Removed due to a previous post being edited
Message 8 of 11
Anonymous
in reply to: Anonymous

well after you do your shadow pass,
how you apply it to the composition?
Message 9 of 11
Anonymous
in reply to: Anonymous

bring your shadow pass (white shadows, everything else black or grasyscale) into the compositor

invert shadow pass
get a math composite node (if using FX tree)
plug your color pass into the bg input of the math comp
plug shadow pass into foreground of math comp
set math composite to multiply
(Black * foreground color = black )
(White * foreground color = foreground color)

You can blur your shadows using a blur filter (gauss)
however if you notice the shadows tend to shrink a little and create a light gap between the shadow line and the contact point on the object casting the shadow..
you can get away with it at a distance for medium to far distant objects,
but for closeups this blur trick will fall apart.

You can solve this by using the same preset shadow pass, and adding another entry to the shadow object partition override

Add in the primary rays attribute for all objects in the partition and disable them in the override. This way you will get the entire shadow being rendered, even the portion of the shadow that sits underneath the character.

From there, you can blur away as much as you want without ever losing the contact shadows.

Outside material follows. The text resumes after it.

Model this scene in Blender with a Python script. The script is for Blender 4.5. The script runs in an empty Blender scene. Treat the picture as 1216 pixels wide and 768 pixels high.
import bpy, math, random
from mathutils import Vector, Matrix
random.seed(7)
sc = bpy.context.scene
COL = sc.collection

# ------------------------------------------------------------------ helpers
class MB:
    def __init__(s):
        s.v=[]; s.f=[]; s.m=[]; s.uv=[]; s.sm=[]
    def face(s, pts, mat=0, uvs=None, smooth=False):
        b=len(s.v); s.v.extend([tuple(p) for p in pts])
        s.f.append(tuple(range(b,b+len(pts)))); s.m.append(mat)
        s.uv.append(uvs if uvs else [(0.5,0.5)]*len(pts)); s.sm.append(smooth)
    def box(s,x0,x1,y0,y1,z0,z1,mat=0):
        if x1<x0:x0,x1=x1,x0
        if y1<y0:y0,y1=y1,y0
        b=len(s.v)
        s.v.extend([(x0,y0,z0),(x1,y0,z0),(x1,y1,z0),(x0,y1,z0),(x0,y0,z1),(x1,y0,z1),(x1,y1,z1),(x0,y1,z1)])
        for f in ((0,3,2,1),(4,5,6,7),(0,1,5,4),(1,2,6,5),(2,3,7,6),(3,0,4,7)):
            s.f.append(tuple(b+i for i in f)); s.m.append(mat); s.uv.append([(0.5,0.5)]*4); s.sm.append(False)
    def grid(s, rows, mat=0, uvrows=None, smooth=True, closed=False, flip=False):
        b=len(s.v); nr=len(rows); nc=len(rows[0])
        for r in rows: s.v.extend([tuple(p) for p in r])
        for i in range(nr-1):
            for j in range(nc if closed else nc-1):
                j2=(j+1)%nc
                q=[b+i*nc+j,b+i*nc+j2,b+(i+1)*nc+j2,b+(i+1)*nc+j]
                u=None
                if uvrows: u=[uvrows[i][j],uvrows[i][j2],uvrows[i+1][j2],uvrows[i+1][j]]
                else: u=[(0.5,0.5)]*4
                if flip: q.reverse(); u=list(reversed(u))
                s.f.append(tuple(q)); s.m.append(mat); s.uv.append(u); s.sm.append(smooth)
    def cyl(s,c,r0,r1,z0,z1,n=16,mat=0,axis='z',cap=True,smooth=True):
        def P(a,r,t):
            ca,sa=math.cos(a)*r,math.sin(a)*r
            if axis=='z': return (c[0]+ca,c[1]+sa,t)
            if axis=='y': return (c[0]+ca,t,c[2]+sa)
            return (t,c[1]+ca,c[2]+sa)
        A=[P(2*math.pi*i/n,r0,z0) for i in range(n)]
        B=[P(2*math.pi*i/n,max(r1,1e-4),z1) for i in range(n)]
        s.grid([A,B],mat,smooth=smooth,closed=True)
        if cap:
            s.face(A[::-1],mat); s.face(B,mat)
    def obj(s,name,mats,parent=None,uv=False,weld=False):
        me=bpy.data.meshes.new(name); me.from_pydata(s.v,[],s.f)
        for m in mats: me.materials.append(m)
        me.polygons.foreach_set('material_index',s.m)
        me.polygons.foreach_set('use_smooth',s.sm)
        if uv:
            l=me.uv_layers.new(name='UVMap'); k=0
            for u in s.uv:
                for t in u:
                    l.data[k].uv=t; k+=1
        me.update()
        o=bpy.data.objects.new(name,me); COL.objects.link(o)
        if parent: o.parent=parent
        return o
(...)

You will likely also need to render a matte pass to comp the shadows properly for some of your closeup objects, otherwise the portion of the shadow rendered where the character had previously blocked it (primary rays on) will multiply overtop and darken the character incorrectly.

Hope this helps some.

The other option is to just turn on area lights and render soft shadows directly in your shadow pass to bypass the whole primary ray , matte pass steps.

Adam
Message 10 of 11
Anonymous
in reply to: Anonymous

that is very instructive, thanks
i will give it a try as soon we get some render to play with them =).

Thanks again.
Message 11 of 11
Anonymous
in reply to: Anonymous

Or...

Just uncheck RGB from the shadow shader. You really only want the shadows to affect the alpha channel with a black render. That way it comps in properly as is.